I am very stern on the idea of forcing Extended Rests to be as per a normal sleep cycle. The game is designed to have players using Extended Rests sparingly.
The story revolves around the PCs, not around anything else. No PCs = no story. That doesn't mean that everything that the players want to happen happens, it means that the PCs are the story. They are the most important part of the story. The rest is just the scenario that the PCs find themselves in.
The DM makes all of the decisions for what is in the world and what the NPCs decide.
The players make all of the decisions on what the PCs decide. Again, that doesn't mean that the player decisions always work out, it means that they make the decision on what the PC is attempting to do (like walk back into town to take an extended rest). Something might prevent that decision from succeeding, but it should be something inherent to the setting.
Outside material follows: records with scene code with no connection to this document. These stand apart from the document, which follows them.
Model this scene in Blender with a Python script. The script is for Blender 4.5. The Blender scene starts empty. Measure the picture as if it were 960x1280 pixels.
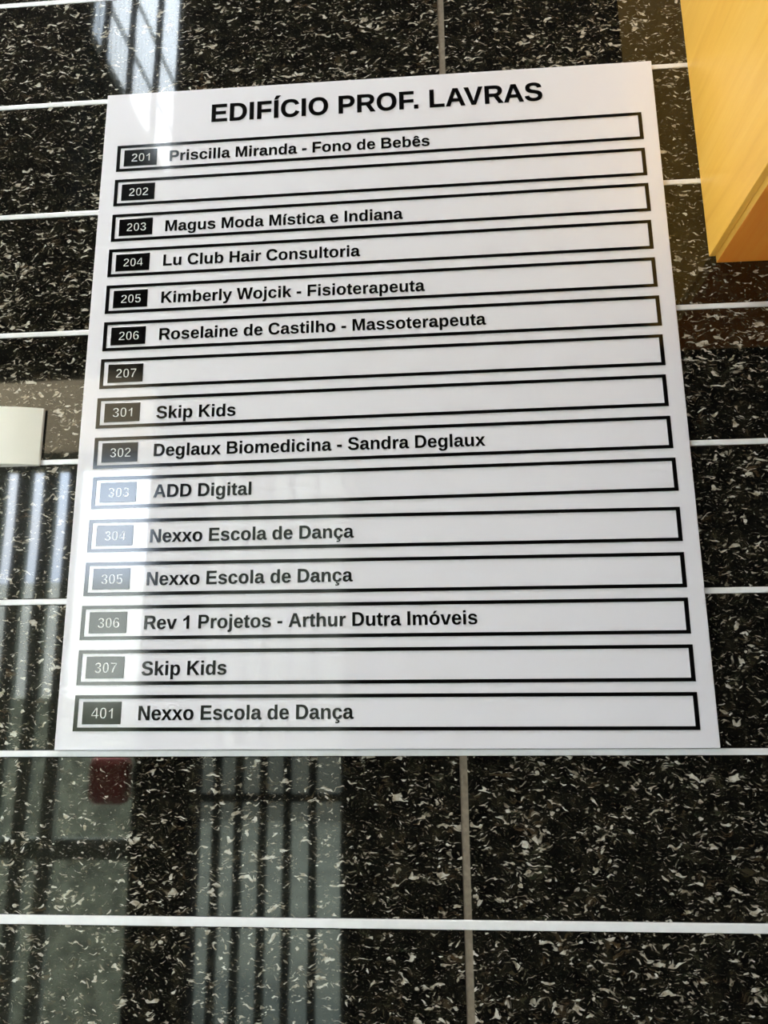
import bpy, bmesh, math, random
from mathutils import Matrix, Vector

SC = bpy.context.scene
COL = SC.collection
OX, OZ = -0.3, 1.45            # lower-left corner of the sign in the room (x, height above floor)
SF = -0.005                    # y of the sign's front face (the tiled wall face is y = 0)
WF = -1.6                      # y of the street-side wall behind the photographer
CEIL = 4.45
XL, XR = -3.0, 2.6

# ------------------------------------------------------------------ camera
cam_d = bpy.data.cameras.new('camera')
cam = bpy.data.objects.new('camera', cam_d); COL.objects.link(cam)
cam_d.sensor_fit = 'VERTICAL'; cam_d.sensor_height = 32.0
cam_d.lens = 956.1 / 1280.0 * 32.0
cam_d.clip_start = 0.01; cam_d.clip_end = 200
right = Vector((0.99732349, 0.07256711, -0.00893752))
up = Vector((0.02459074, -0.2177946, 0.97568479))
fwd = Vector((-0.06885608, 0.97329314, 0.21899615))
R = Matrix((right, up, -fwd)).transposed()
cam.matrix_world = Matrix.Translation((0.35845 + OX, -0.71418 + SF, 0.05741 + OZ)) @ R.to_4x4()
SC.camera = cam

# ------------------------------------------------------------------ sky, exposure
SC.view_settings.view_transform = 'Standard'
SC.view_settings.look = 'None'
SC.view_settings.gamma = 1.0
SC.view_settings.use_curve_mapping = False
SC.view_settings.exposure = 0.84
SC.cycles.use_denoising = True
SC.cycles.max_bounces = 10
SC.cycles.diffuse_bounces = 5
SC.cycles.glossy_bounces = 5
SC.cycles.sample_clamp_indirect = 12.0

SKY = 17.0
world = bpy.data.worlds.new('overcast_sky'); SC.world = world
world.use_nodes = True
wt = world.node_tree; wt.nodes.clear()
wo = wt.nodes.new('ShaderNodeOutputWorld'); wb = wt.nodes.new('ShaderNodeBackground')
tc = wt.nodes.new('ShaderNodeTexCoord'); nz = wt.nodes.new('ShaderNodeTexNoise')
nz.inputs['Scale'].default_value = 4.0; nz.inputs['Detail'].default_value = 5
cr = wt.nodes.new('ShaderNodeValToRGB')
cr.color_ramp.elements[0].position = 0.35; cr.color_ramp.elements[0].color = (0.66, 0.81, 1.0, 1)
cr.color_ramp.elements[1].position = 0.65; cr.color_ramp.elements[1].color = (0.88, 0.94, 1.0, 1)
wt.links.new(tc.outputs['Generated'], nz.inputs['Vector'])
wt.links.new(nz.outputs['Fac'], cr.inputs['Fac'])
wt.links.new(cr.outputs['Color'], wb.inputs['Color'])
# an overcast sky is brighter overhead than at the horizon
sx = wt.nodes.new('ShaderNodeSeparateXYZ'); wt.links.new(tc.outputs['Generated'], sx.inputs[0])
mr = wt.nodes.new('ShaderNodeMapRange')
mr.inputs['From Min'].default_value = 0.0; mr.inputs['From Max'].default_value = 1.0
mr.inputs['To Min'].default_value = 0.40 * SKY; mr.inputs['To Max'].default_value = 1.55 * SKY
wt.links.new(sx.outputs['Z'], mr.inputs['Value']); wt.links.new(mr.outputs[0], wb.inputs['Strength'])
wt.links.new(wb.outputs[0], wo.inputs[0])


def area(name, loc, rot, sx, sy, power, color, portal=False):
    d = bpy.data.lights.new(name, 'AREA'); d.shape = 'RECTANGLE'; d.size = sx; d.size_y = sy
    d.energy = power; d.color = color
    if portal:
        d.cycles.is_portal = True
    o = bpy.data.objects.new(name, d); COL.objects.link(o)
    o.location = loc; o.rotation_euler = rot
    return o


# openings in the street-side wall (x0, x1, z0, z1) in room coordinates
GATE_L = (XL + 0.25, -0.555 + OX, 0.0, 2.56)
TRANSOM = (-0.95 + OX, -0.555 + OX, 3.10, 4.30)
GATE_R = (-0.385 + OX, 0.062 + OX, 0.0, 2.24)
for i, (a, b, c, d) in enumerate((GATE_L, TRANSOM, GATE_R)):
    area('sky_portal', ((a + b) / 2, WF - 0.12, (c + d) / 2), (math.radians(90), 0, 0), b - a, d - c, 1, (1, 1, 1), True)
sun_d = bpy.data.lights.new('sun', 'SUN'); sun_d.energy = 18; sun_d.angle = math.radians(2); sun_d.color = (1.0, 0.95, 0.86)
sun = bpy.data.objects.new('sun', sun_d); COL.objects.link(sun)
sun.rotation_euler = Vector((-0.6, -0.35, -0.72)).to_track_quat('-Z', 'Y').to_euler()
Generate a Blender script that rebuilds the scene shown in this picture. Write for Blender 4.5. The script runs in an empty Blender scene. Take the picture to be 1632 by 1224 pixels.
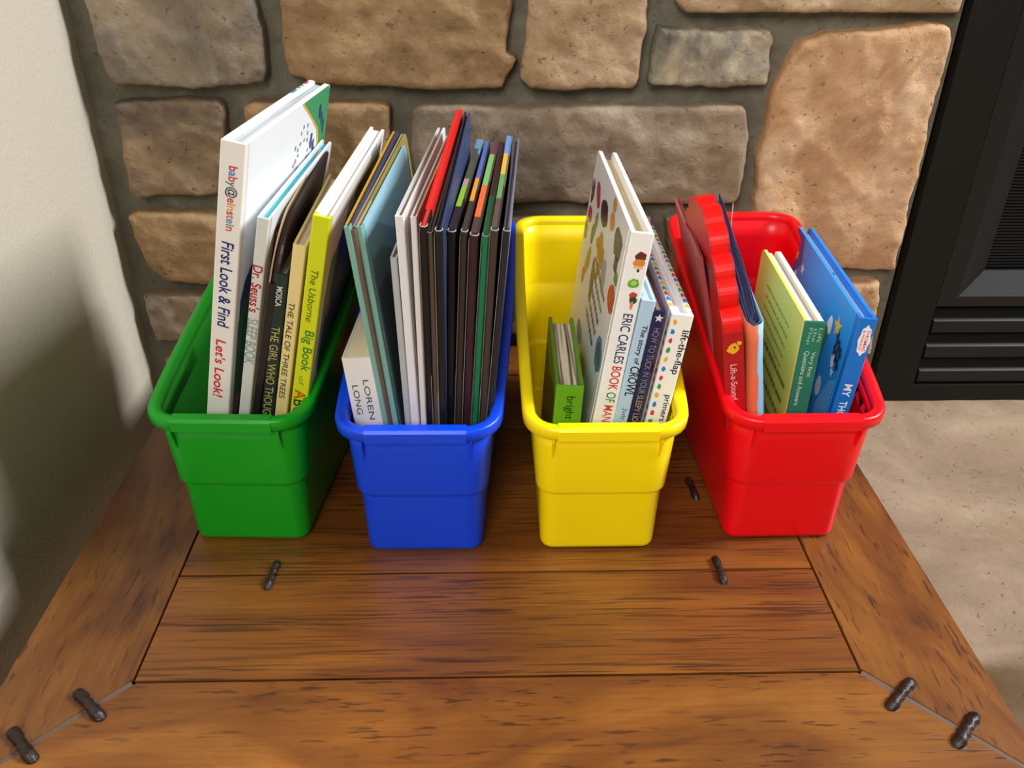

It shouldn't be the DM punishing the players for not following his storyline the way he wanted them to.
Just to clarify
I am not saying the DM needs to overrule whatever the players want. The rule of "Yes.. and" is the best rule of DMing and if I was a DM and my group wanted to do something, I would try and find a way to make that work.
Excluded from this are things that try and BEAT the mechanics of the game.
Just like using a loaded die, forcing a DM to allow extended rests less than is warranted is cheating the system and I would not play with players who would force that type of game play.
This however is the freeform-ness of D&D, you can play however you want. If you want to make dailies work every encounter, do it... if you want to play in a Golden Compass style world where you have a Demon Animal Spirit to follow you around - do it!
I choose not to break the rule of Extended Rests being akin to a normal sleep cycle. I will not let any group I DM do so and would not be aparty to a group decision to force it on a DM I am playing under or allow the DM to make it a houserule that extended rests operate differently.
As a DM, you spend a LOT more time planning the game than the Players and whilst it is a group game and it neither belongs more to you than the others, there is a sense of respect that all DMs are due that comes from the hours they spend planning and prepping adventures as well as their time taken away from the PC side of the table to arrange the adventure.
If my DM told me that I couldn't do something I clearly would have all rights to do (aka take an Action Point I was due perhaps) I would disagree with him but would accept his ruling after making myself clear and possibly taking it up with him privately out of the game... The key thing in that is that I would accept what the DM wants because you respect the position. If that means the group / game / DM isnt for you, you find a way to deal with that.